Regardless of my hatred towards love and affection I always craved the ´big family´ dream. I grew up on the TV show ´ḿodern Family´ so that was my perfect example of how it should be/could be.
So when I got with my partner, I got a second chance at getting the family I always wanted. Especially since I have no dad, it destroyed me seeing their dad with them. Fast forward till now
every second of every day I tried my best to make them like me, for me to belong, and be a part of their family. That meant setting myself aside.

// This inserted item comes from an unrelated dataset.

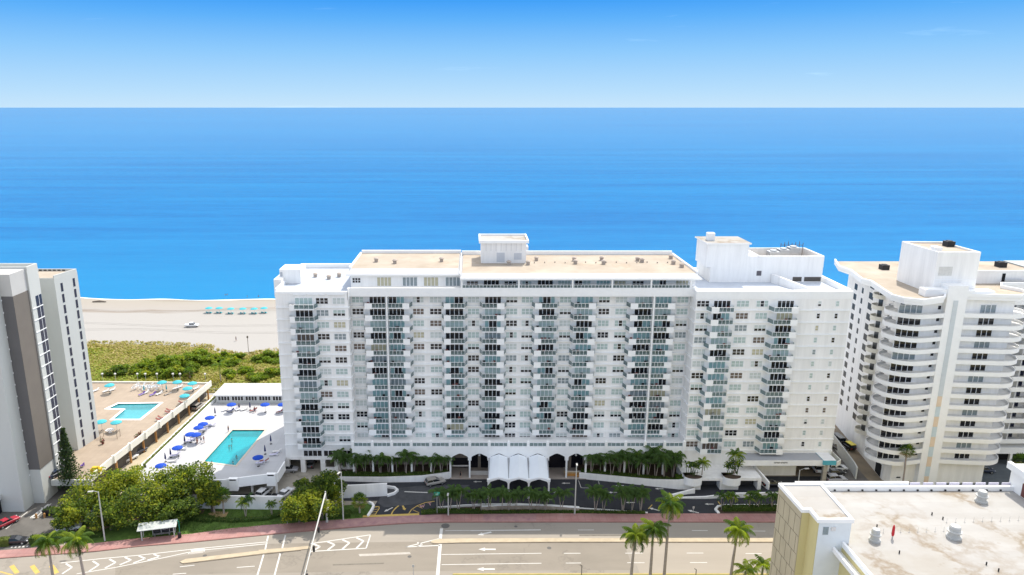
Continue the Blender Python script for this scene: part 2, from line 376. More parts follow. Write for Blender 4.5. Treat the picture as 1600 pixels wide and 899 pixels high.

I quickly realized that they had their own issues as a family. Of course I have no idea what a ´normal´ healthy family looks like. To sum it up, they smile in your face and just complain about you behind your back. They talk about nothing. No feeling, nothing real. Avoiding and selfishness runs in the family. I don't blame them, that's how they were raised. So like I said I so desperately wanted to belong, so I gave all of myself, everything. Nothing was left. I was the only one busting my ass to resolve fights, pick up wherever it was needed, and be there when someone needed me. I kept feeling the pain and disappointment because they would choose each other at the end of the day because I'm not real family. I get that. That does not mean it doesn't hurt. I need to let go and accept it. I need to truly choose myself. But it's hard because of my scars and my losses. I need to find a balance between all or nothing and find a balance.